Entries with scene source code
☆ ☆ ☆ ☆

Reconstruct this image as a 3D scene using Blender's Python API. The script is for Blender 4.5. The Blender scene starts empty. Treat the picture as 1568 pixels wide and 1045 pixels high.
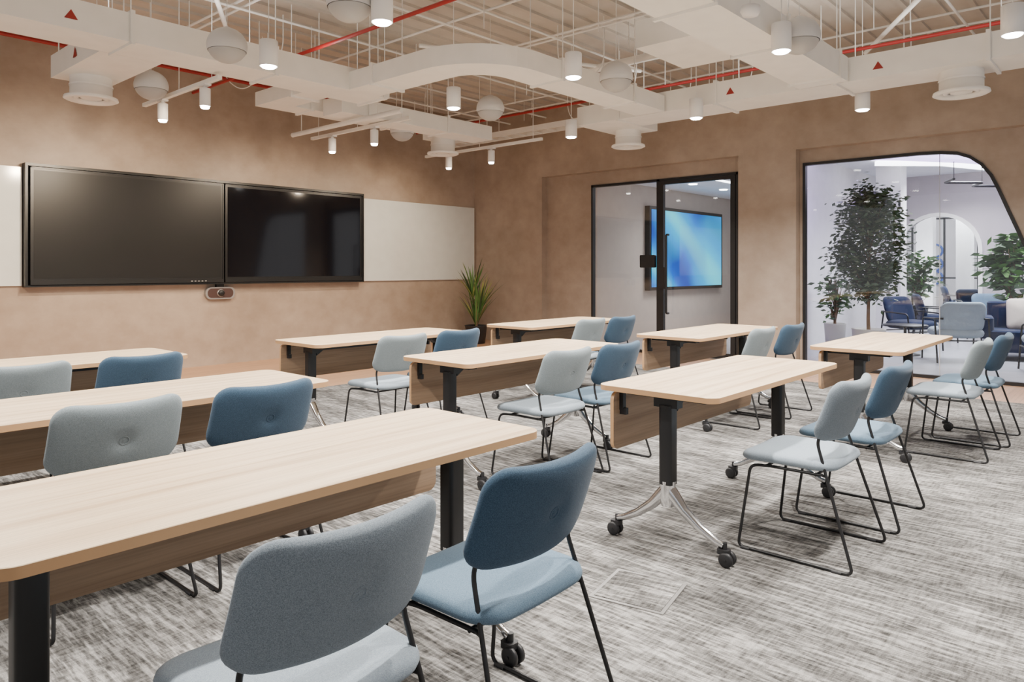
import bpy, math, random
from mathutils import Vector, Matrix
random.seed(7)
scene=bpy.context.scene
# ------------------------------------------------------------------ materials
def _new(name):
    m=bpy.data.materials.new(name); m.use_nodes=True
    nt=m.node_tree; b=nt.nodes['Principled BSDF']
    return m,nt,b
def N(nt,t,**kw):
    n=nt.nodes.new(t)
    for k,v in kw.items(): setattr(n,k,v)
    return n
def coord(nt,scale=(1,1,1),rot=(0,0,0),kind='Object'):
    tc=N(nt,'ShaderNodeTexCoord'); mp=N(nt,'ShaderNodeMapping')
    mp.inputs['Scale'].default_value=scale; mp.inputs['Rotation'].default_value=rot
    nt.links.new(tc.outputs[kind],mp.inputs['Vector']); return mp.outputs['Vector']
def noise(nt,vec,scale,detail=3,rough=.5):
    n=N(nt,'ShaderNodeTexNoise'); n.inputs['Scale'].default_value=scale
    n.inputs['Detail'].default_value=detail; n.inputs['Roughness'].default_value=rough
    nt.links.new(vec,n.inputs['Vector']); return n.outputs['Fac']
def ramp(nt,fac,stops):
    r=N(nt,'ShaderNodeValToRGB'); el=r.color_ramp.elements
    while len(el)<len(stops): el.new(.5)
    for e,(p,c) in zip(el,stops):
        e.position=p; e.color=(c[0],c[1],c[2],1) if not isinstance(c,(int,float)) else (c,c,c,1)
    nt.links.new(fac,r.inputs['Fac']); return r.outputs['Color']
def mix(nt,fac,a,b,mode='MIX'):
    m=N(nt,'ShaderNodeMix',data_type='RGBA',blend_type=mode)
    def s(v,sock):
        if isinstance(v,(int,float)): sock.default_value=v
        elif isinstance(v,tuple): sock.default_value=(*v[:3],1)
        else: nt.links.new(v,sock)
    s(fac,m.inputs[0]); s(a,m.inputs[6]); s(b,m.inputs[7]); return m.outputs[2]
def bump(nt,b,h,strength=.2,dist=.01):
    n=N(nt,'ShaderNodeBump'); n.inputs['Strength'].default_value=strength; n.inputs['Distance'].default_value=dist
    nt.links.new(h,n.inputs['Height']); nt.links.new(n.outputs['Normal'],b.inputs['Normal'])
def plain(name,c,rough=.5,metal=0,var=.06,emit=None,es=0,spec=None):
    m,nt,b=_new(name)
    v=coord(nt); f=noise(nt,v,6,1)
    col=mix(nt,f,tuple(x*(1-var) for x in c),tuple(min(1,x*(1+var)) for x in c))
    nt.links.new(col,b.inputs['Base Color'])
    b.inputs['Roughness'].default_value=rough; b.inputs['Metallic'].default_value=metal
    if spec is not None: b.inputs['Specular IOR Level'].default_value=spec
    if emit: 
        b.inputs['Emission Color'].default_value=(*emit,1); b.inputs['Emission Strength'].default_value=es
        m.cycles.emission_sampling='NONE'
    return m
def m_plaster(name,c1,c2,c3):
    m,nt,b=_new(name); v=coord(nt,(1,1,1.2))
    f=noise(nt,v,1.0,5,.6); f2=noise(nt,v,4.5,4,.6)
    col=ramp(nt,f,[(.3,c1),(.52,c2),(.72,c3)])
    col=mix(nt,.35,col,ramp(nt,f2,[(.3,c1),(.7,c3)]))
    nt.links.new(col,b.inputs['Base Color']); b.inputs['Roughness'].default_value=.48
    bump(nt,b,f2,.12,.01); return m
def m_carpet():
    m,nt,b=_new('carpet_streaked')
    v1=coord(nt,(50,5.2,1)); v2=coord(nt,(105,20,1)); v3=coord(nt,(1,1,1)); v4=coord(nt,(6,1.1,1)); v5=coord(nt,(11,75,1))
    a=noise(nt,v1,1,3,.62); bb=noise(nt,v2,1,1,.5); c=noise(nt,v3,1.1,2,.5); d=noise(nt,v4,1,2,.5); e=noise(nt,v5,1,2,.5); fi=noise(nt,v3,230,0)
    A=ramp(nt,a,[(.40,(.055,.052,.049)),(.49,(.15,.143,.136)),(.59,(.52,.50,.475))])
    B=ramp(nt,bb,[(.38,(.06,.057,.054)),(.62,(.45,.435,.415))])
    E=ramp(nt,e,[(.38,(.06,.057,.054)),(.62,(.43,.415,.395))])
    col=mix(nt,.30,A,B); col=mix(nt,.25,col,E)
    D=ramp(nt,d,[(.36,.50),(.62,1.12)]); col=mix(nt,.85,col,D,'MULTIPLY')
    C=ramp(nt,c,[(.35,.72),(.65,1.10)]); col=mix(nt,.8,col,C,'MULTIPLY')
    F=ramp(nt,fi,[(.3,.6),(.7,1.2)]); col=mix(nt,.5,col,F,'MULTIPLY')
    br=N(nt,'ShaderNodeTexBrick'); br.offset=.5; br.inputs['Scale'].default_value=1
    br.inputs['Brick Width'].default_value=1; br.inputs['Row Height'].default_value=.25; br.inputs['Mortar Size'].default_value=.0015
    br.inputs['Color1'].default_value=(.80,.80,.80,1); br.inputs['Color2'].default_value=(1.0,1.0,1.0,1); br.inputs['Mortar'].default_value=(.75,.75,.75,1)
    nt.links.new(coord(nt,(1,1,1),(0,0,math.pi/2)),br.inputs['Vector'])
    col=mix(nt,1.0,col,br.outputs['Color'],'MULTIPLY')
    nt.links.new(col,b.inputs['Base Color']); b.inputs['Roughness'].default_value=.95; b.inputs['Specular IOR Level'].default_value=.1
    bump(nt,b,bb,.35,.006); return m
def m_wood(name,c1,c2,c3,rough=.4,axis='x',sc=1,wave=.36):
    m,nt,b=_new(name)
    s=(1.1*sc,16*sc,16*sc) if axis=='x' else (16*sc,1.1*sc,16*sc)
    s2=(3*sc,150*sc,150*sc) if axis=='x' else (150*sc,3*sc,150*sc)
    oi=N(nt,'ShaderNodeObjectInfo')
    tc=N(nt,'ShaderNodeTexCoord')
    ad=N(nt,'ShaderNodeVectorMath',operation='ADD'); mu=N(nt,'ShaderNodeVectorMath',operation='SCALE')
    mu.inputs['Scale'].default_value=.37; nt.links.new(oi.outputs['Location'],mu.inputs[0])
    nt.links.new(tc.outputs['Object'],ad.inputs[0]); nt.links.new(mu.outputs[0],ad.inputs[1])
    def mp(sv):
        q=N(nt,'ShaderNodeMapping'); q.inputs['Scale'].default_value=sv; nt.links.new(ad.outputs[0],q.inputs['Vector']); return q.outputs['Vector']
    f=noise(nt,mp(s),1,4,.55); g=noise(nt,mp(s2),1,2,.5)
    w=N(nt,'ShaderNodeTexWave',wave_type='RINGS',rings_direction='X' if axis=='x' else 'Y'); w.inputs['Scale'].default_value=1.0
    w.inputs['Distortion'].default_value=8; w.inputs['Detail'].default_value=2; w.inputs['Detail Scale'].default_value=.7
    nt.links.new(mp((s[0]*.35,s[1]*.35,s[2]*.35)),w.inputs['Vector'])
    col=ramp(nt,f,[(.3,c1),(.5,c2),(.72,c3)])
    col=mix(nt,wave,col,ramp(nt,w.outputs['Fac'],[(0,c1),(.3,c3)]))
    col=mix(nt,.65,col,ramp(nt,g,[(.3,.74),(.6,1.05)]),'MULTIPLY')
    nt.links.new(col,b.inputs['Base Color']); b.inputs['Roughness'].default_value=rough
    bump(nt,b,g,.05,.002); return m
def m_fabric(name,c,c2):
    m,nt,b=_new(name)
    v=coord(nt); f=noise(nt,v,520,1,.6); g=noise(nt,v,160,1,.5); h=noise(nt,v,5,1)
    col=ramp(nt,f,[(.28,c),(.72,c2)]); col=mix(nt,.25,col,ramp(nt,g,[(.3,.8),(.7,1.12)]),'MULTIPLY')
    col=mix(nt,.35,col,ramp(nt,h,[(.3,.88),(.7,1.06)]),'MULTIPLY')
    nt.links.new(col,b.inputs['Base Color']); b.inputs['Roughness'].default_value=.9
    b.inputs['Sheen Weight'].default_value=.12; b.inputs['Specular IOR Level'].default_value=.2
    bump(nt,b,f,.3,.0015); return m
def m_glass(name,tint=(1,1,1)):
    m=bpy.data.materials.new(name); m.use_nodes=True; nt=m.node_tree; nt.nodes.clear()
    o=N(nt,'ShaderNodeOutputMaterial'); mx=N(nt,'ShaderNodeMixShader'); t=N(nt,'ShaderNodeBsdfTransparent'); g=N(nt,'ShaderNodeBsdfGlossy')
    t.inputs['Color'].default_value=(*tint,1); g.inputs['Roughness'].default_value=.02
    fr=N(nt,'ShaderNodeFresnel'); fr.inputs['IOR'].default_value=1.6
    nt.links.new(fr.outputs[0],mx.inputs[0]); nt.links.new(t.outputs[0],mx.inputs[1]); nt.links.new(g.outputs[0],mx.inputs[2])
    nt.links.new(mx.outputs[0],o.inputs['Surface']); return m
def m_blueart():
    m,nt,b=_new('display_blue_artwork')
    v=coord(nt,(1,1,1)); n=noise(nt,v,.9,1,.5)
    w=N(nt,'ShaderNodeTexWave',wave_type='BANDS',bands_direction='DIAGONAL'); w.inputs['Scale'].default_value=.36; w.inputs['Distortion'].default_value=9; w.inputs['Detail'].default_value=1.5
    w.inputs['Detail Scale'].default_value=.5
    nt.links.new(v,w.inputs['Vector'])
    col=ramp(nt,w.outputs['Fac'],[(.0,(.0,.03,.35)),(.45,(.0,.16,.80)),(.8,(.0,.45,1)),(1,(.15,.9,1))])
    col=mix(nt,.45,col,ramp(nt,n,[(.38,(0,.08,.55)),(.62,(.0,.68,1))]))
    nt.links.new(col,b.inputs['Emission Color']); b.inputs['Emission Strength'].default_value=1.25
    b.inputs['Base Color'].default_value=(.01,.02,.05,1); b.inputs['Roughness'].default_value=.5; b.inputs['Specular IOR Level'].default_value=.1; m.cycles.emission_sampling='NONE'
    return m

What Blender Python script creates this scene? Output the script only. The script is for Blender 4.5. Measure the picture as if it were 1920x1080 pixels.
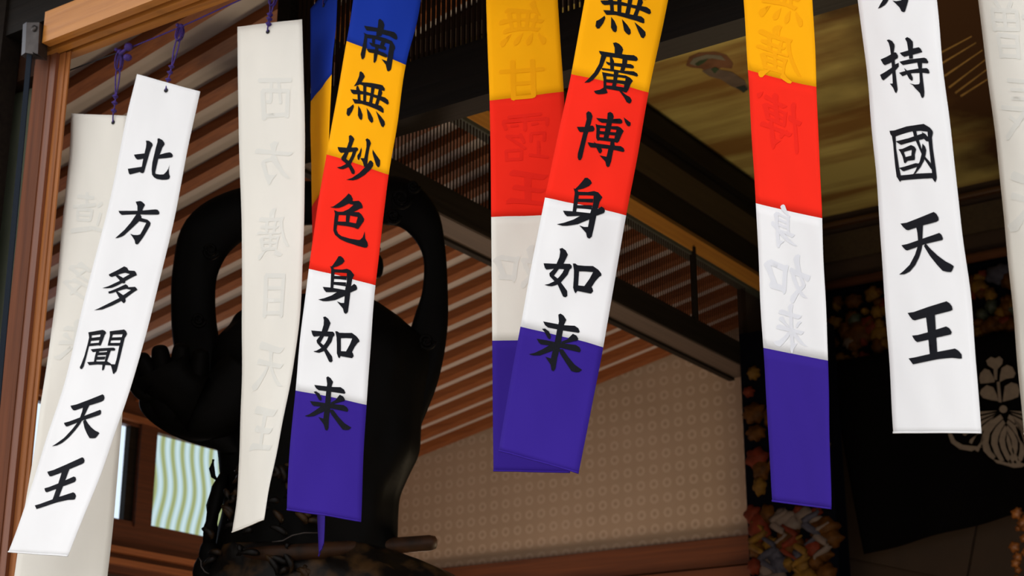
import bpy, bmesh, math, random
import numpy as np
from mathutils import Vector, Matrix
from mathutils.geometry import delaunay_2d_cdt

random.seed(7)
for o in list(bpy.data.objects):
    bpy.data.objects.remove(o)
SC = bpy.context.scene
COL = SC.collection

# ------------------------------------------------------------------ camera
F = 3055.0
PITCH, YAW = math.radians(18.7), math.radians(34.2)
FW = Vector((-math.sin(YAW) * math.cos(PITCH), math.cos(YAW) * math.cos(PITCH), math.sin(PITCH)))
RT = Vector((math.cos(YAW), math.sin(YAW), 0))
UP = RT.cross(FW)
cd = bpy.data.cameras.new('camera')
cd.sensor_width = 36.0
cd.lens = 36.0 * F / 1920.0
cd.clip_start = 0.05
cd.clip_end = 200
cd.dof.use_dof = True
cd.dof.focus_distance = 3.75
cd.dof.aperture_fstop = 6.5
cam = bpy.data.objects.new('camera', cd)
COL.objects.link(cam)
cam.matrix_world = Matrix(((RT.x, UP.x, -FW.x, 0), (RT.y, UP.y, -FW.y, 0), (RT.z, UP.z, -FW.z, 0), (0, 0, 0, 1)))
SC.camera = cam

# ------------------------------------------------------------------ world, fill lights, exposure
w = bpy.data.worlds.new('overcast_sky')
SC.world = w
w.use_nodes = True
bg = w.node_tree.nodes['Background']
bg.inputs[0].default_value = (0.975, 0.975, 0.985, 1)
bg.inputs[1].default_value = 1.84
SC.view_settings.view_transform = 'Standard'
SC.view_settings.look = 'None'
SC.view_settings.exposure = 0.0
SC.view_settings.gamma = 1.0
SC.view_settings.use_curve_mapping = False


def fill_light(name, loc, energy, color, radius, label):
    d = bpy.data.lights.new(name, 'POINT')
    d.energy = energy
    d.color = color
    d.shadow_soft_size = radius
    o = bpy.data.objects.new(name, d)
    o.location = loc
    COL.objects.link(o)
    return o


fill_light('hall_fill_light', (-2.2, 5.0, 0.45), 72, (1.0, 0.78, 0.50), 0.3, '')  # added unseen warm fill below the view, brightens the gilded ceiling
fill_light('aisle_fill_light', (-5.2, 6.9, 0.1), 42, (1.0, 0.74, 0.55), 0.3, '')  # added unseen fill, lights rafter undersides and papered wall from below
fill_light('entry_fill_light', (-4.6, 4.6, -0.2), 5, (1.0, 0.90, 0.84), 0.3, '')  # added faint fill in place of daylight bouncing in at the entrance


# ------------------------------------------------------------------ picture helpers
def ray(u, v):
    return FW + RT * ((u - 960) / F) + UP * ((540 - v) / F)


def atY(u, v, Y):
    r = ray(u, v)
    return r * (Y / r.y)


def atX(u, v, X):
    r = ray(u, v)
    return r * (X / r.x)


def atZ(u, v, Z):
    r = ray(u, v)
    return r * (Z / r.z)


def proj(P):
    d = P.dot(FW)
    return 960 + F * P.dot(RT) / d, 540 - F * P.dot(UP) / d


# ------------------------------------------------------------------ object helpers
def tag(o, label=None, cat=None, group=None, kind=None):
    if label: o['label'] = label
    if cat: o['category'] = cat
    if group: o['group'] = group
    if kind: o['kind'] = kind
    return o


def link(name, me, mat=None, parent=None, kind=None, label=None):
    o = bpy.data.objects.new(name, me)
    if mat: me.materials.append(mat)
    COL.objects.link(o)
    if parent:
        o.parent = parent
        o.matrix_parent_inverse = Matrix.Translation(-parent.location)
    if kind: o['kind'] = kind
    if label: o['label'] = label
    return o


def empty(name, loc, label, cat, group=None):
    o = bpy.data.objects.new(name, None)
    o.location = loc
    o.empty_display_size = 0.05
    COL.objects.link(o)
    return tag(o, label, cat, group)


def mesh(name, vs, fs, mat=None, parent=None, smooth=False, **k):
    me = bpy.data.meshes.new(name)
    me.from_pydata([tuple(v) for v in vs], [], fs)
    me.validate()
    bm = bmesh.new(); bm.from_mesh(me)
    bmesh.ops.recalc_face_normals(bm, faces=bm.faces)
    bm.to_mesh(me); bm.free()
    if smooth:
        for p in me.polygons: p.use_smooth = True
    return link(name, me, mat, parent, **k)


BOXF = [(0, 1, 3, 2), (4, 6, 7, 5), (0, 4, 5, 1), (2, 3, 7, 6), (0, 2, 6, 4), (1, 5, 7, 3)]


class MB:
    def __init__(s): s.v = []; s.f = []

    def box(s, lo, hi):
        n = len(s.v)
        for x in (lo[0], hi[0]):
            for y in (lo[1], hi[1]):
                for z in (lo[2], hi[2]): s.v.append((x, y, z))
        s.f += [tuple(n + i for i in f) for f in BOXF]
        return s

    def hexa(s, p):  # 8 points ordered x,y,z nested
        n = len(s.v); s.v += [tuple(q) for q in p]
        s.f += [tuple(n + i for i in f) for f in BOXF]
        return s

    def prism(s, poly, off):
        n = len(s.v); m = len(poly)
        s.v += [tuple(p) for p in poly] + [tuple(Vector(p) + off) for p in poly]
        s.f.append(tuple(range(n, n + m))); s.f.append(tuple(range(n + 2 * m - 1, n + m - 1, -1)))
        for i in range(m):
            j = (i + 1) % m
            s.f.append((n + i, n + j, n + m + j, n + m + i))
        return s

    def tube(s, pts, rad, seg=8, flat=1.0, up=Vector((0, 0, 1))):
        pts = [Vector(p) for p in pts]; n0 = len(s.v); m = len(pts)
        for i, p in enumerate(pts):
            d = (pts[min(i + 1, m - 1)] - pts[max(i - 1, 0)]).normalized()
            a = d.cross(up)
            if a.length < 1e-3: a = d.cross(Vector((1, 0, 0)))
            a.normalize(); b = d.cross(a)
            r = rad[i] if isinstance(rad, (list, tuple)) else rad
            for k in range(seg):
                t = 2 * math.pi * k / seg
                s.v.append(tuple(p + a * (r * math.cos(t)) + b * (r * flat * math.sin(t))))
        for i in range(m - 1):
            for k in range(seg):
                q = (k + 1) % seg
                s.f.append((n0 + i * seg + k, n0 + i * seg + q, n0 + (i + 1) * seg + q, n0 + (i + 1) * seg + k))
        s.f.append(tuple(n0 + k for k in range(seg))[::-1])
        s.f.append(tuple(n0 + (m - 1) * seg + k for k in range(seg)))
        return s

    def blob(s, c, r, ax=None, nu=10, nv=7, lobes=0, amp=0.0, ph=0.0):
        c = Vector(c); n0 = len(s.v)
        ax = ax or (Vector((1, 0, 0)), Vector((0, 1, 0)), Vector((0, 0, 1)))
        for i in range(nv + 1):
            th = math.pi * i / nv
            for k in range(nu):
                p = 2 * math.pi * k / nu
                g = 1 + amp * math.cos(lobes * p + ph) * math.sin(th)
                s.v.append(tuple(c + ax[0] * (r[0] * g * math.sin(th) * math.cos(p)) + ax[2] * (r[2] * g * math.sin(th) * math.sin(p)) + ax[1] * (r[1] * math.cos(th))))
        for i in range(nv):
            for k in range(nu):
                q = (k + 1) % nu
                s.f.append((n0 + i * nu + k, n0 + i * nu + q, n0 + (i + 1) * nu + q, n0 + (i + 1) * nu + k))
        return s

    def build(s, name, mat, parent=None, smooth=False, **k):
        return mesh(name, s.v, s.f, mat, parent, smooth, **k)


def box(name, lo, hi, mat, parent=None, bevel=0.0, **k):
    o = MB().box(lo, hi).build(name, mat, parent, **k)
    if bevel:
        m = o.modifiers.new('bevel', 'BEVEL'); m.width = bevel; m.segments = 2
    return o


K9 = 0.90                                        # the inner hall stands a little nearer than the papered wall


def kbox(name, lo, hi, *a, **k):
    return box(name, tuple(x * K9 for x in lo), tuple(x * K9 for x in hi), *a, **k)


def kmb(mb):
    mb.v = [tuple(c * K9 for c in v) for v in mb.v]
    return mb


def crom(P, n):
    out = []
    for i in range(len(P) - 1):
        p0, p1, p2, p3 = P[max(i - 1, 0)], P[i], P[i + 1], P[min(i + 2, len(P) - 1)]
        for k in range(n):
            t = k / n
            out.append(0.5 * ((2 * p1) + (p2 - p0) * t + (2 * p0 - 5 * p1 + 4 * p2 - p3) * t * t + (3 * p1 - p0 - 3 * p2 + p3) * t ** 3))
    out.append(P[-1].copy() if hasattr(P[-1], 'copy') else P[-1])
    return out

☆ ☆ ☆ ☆

> **GIVEN INSTRUCTION**:
Work out the number of lines above that include the string "Python" and write only that number.

> **FULL OUTPUT**:
2